Instructions to follow :: Each line from the start of the data below through the one containing "COL = scene.collection" must be reproduced exactly.

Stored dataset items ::
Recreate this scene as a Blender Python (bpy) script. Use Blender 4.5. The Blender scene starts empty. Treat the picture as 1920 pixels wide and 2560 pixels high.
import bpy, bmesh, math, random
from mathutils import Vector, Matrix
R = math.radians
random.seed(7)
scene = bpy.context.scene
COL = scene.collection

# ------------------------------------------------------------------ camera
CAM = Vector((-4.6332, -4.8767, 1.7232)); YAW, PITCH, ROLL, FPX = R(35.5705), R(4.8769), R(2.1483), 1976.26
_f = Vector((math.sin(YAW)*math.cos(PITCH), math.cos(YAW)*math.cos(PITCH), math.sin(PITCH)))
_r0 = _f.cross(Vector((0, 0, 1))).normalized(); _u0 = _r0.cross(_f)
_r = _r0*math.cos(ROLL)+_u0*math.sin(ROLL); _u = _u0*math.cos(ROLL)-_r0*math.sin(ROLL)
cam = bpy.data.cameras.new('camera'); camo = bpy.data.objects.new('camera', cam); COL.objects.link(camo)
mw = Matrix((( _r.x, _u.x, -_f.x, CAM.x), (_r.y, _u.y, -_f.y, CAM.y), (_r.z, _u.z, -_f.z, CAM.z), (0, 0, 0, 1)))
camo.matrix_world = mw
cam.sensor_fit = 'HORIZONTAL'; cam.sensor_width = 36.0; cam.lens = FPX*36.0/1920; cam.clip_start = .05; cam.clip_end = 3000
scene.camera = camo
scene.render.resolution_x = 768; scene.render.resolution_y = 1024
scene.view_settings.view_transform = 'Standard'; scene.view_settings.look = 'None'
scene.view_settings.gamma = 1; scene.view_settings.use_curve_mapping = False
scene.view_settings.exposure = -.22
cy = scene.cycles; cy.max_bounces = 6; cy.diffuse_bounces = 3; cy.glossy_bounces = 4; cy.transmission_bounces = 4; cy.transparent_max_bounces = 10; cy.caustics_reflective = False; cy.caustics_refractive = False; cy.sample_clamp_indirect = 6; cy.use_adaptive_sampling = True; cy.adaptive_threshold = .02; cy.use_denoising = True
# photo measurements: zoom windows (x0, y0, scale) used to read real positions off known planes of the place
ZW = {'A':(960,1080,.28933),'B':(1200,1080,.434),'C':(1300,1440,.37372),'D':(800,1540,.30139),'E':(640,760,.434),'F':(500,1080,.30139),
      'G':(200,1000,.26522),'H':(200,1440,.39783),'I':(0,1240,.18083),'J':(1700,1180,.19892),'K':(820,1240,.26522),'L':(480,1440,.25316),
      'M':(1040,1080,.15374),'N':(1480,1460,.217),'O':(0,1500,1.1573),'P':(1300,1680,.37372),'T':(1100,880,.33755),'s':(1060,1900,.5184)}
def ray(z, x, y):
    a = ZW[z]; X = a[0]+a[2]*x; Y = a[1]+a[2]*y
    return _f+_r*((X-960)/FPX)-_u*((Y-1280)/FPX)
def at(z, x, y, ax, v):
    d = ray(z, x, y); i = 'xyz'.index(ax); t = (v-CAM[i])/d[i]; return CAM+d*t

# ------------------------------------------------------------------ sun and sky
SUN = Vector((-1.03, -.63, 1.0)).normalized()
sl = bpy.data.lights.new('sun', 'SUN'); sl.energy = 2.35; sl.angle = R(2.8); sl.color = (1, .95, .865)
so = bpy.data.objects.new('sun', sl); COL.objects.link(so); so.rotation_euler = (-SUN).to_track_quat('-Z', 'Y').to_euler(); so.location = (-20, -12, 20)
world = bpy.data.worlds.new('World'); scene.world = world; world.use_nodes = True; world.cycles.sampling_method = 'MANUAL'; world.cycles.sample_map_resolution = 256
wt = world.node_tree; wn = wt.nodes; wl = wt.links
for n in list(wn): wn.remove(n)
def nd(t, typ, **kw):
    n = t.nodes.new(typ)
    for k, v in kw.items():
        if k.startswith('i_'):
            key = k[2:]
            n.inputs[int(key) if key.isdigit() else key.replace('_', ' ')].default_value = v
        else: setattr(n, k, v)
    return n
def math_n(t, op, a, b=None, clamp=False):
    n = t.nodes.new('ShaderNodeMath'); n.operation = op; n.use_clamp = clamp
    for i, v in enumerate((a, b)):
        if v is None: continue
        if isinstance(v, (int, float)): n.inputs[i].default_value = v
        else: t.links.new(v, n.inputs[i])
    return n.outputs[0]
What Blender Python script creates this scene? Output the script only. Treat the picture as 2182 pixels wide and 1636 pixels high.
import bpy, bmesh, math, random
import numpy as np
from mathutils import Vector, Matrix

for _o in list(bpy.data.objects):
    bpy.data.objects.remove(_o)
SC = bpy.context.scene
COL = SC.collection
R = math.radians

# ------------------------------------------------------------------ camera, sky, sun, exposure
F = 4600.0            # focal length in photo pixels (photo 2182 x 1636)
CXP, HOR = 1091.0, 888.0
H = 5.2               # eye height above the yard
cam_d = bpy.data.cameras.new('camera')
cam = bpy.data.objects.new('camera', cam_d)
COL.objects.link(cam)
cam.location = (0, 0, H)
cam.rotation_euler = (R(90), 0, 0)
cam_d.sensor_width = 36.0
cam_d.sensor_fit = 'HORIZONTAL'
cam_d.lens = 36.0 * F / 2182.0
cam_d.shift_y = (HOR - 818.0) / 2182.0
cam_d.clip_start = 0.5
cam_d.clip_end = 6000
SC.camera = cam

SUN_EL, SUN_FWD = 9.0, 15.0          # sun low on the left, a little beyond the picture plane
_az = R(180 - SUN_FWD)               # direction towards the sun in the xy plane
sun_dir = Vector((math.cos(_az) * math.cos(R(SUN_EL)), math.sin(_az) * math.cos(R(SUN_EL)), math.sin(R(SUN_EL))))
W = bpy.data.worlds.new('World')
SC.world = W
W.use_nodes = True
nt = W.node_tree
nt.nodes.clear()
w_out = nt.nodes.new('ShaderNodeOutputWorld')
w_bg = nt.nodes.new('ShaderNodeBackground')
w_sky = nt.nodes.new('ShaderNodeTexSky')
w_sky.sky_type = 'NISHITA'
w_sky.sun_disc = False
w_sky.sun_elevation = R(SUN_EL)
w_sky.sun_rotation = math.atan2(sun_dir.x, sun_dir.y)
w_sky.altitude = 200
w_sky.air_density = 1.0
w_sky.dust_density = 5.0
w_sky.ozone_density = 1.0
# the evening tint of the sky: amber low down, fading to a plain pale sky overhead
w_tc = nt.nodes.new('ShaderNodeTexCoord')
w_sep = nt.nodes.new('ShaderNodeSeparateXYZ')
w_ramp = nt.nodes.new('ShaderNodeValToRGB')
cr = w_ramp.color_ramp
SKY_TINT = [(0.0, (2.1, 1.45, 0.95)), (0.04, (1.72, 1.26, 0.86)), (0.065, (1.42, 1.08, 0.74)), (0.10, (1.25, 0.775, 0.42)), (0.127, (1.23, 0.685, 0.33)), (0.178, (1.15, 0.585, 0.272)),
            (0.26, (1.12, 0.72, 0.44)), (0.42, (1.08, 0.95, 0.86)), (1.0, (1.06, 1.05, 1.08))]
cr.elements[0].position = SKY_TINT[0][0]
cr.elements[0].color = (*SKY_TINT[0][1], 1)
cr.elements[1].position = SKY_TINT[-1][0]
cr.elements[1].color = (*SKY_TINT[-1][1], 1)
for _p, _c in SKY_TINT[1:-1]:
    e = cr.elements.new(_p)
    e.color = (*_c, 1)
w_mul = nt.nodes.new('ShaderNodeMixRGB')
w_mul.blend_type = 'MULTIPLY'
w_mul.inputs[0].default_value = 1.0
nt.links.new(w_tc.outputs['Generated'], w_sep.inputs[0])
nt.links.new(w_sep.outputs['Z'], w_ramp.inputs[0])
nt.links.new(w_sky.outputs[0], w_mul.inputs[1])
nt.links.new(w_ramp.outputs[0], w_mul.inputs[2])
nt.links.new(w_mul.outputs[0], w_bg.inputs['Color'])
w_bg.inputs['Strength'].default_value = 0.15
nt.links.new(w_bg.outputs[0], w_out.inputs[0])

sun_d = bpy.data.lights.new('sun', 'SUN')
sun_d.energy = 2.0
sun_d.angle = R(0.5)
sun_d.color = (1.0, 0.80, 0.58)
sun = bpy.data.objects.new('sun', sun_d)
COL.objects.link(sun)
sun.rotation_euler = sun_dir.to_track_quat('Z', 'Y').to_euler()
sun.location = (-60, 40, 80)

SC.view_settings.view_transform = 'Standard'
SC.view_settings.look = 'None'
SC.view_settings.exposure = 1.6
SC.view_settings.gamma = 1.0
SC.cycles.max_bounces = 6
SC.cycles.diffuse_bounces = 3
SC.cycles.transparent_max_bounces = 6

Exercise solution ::
Recreate this scene as a Blender Python (bpy) script. Use Blender 4.5. The Blender scene starts empty. Treat the picture as 1920 pixels wide and 2560 pixels high.
import bpy, bmesh, math, random
from mathutils import Vector, Matrix
R = math.radians
random.seed(7)
scene = bpy.context.scene
COL = scene.collection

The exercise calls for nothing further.